Título: Bolsas entram em pânico com recessão a caminho
Autor:
Fonte: Valor Econômico, 16/10/2008, Opinião, p. A12

O socorro trilionário dos governos dos principais países do mundo aos bancos e a garantia dada a seus empréstimos são provavelmente suficientes para reerguer o sistema financeiro e colocar um anteparo a uma crise que parecia não ter fim. Entretanto, a execução das medidas de apoio e seus efeitos ainda vão levar tempo. Para a crise financeira, o principal termômetro não é o comportamento das bolsas de valores, que ontem voltaram a despencar. Há bons motivos para que elas continuem oscilando fortemente, com viés de baixa, por um bom período. À medida que os pacotes de ajuda comecem a ser executados, a normalização relativa da crise dependerá do fluxo de crédito entre as instituições financeiras e delas para a economia em geral.

Há duas crises que se alimentam uma da outra. A derrocada geral do sistema financeiro colocou um ponto final em uma época de bolhas de consumo e o drástico aperto no crédito já encontrou uma economia global em fase de correção de desequilíbrios.

Se o sistema de crédito não for restaurado logo, a recessão nos Estados Unidos e na Europa deverá ser bem mais profunda do que se poderia imaginar. As atividades econômicas dos países desenvolvidos estão em desaceleração e, uma vez encontrado um patamar de sustentação dos bancos, resta ainda toda uma série de notícias ruins que se estenderão por vários meses. As bolsas já estão em parte deixando de refletir a crise bancária para se concentrar no rápido desaquecimento da economia, sua profundidade e duração. Esta crise da economia real está apenas no começo.

Há cada vez menos dúvidas de que os EUA cairão em recessão e, tecnicamente, vários países da Europa já estão nela. Por isso a perspectiva para as bolsas são sombrias. Nos EUA, as empresas de petróleo levam uma surra nos pregões porque o preço do combustível caiu a US$ 75 o barril, o mesmo preço de um ano atrás. As montadoras americanas, asfixiadas financeiramente, poderão ter suas piores vendas desde 1983. O varejo caiu pelo terceiro mês consecutivo em setembro (-1,2%), o dobro do previsto pelos analistas. Das 13 categorias pesquisadas pelo Departamento de Comércio americano, 11 recuaram. Os gastos de consumo diminuíram 0,8% no terceiro trimestre e provavelmente continuarão caindo no quarto. O preço dos imóveis ainda não chegou ao chão e as vendas se arrastam.

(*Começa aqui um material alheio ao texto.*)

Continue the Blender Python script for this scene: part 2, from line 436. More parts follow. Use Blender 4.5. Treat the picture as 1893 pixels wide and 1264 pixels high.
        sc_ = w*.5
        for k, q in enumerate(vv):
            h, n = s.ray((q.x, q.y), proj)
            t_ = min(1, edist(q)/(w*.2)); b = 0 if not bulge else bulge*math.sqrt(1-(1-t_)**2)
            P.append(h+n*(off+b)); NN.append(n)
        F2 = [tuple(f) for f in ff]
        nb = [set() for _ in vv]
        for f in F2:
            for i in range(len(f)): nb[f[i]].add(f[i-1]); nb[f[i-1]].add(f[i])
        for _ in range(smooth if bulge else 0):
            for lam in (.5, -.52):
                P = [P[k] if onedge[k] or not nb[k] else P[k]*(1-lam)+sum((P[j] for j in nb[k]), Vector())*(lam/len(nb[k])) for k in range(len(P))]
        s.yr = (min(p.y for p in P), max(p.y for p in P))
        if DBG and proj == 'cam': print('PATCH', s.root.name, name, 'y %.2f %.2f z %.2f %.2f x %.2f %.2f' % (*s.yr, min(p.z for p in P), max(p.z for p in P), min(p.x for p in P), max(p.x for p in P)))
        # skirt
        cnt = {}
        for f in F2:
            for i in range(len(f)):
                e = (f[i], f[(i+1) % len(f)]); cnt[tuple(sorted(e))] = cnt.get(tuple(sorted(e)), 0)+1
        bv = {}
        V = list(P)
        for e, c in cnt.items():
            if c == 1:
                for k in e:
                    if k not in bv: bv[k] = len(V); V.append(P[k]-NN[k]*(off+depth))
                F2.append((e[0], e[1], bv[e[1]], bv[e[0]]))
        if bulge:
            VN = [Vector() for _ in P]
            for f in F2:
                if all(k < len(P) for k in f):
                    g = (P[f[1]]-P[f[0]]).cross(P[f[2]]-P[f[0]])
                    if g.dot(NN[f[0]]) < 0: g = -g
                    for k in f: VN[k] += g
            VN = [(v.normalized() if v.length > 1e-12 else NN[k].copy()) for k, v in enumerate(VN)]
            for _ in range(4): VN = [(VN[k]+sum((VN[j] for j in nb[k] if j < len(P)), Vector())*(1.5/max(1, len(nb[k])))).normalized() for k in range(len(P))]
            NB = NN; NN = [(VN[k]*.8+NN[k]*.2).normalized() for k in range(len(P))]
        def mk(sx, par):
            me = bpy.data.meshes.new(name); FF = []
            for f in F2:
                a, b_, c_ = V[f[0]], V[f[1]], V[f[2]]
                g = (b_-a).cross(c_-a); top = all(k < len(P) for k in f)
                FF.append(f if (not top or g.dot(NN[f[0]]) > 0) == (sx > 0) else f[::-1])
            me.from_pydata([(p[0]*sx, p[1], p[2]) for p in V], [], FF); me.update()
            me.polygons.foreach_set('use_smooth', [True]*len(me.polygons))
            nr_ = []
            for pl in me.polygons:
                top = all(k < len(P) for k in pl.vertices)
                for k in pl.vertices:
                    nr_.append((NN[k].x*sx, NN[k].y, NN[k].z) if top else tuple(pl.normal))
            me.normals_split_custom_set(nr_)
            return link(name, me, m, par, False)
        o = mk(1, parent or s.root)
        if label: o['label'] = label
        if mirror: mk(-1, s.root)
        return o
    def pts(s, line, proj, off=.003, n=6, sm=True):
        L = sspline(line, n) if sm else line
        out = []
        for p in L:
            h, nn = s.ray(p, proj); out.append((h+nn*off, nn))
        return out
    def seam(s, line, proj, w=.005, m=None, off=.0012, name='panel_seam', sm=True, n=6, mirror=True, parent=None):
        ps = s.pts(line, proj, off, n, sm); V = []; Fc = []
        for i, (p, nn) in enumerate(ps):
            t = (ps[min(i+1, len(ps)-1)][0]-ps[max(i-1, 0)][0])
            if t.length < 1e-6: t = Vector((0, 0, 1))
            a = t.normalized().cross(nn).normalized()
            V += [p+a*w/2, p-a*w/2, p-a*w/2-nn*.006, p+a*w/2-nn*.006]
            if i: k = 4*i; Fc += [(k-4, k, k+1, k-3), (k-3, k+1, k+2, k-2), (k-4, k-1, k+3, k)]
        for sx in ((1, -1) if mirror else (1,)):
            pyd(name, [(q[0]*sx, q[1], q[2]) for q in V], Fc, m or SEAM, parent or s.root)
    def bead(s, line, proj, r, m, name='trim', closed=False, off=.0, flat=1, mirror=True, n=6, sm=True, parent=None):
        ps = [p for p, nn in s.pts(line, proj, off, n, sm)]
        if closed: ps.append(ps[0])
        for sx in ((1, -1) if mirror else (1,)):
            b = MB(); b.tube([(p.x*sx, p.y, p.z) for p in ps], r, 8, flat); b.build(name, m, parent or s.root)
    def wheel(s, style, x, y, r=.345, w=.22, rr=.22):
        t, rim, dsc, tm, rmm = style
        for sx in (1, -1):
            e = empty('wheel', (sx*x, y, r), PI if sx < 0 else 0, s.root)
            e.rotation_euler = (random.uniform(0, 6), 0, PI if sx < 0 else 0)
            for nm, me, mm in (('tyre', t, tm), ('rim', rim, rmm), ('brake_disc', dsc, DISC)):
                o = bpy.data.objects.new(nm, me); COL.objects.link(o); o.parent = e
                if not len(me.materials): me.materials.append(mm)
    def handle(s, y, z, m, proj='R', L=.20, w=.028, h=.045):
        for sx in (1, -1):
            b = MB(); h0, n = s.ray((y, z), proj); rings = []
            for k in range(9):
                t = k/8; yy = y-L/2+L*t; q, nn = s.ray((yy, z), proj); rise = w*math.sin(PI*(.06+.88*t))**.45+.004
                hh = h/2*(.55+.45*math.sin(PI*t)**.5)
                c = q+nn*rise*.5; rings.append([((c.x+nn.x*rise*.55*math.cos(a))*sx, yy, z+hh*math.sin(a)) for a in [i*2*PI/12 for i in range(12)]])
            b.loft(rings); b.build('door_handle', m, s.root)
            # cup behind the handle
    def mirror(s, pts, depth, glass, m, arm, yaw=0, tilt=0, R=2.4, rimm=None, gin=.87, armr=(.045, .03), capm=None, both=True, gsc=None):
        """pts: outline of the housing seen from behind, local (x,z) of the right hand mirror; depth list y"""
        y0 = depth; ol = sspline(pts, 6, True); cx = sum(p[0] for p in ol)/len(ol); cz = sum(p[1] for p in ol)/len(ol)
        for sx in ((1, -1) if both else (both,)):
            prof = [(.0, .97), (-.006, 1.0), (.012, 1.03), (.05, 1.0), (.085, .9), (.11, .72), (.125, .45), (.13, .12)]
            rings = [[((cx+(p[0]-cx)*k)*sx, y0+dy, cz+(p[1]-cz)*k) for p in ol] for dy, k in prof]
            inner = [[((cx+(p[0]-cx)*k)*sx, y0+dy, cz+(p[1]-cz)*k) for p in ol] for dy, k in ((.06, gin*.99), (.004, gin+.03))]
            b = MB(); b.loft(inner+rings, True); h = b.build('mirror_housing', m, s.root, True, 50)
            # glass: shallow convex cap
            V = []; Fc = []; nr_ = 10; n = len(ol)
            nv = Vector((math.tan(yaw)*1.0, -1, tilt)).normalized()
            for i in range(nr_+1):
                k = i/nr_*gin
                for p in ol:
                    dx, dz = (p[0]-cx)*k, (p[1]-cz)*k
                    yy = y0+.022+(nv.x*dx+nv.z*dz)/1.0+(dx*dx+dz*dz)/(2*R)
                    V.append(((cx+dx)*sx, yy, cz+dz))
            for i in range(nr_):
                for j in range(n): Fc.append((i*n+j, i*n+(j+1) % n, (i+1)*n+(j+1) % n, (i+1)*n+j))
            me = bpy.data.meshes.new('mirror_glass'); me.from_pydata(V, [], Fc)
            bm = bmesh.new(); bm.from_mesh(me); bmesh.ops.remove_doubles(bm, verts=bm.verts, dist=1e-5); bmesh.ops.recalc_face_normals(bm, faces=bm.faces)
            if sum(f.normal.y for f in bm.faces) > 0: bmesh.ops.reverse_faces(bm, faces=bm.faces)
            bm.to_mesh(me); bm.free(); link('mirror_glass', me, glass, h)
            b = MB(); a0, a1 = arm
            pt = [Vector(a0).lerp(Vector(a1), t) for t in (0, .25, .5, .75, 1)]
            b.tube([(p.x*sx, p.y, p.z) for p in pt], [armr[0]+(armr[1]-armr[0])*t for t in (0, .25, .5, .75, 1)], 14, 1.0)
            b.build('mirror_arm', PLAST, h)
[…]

O panorama na Europa não é muito melhor. Há bolhas imobiliárias estourando na Espanha e no Reino Unido, a Irlanda está em maus lençóis e até mesmo a locomotiva alemã está perto de parar, enquanto que a França já amarga dois trimestres de crescimento negativo.

Nestas circunstâncias, não é improvável que as bolsas passem por péssimas jornadas, enquanto a situação dos bancos apresente melhorias encorajadoras. A perspectiva para as empresas americanas e européias não é boa e os mercados têm isso agora em seus radares.

A economia brasileira está em melhores condições do que esteve em todas as crises anteriores, mas deve esfriar razoavelmente em 2009, sem - se erros crassos não forem cometidos - passar perto de uma recessão. A dependência de capital estrangeiro que bate em retirada tornou as ações brasileiras claramente subavaliadas. Entretanto, é difícil vislumbrar um período de alta sustentável à vista. Deverá haver um descolamento relativo dos pregões de Nova York e a bolsa local deverá ter um desempenho relativamente melhor do que as bolsas americanas e européias, porque a perspectiva das empresas é bem melhor. Mas o Ibovespa é muito marcado pelas commodities, cujos preços e demanda apontam para baixo. As exportações devem declinar, enquanto que a expansão das empresas de consumo será refreada por um crédito mais caro e escasso. Assim, ainda que a economia brasileira passe longe de uma crise, o desempenho das empresas no futuro próximo tenderá a ser pior do que foi nos últimos dois anos. Tudo isso, claro, supondo-se que não haja um súbito agravamento no front financeiro global.

Não dá para esperar alento nas bolsas de valores desenvolvidas com uma recessão, de dimensões desconhecidas, a caminho. Se o fluxo de crédito global for retomado e os bancos melhorarem suas contas, a economia terá melhores condições de reagir a tempos difíceis.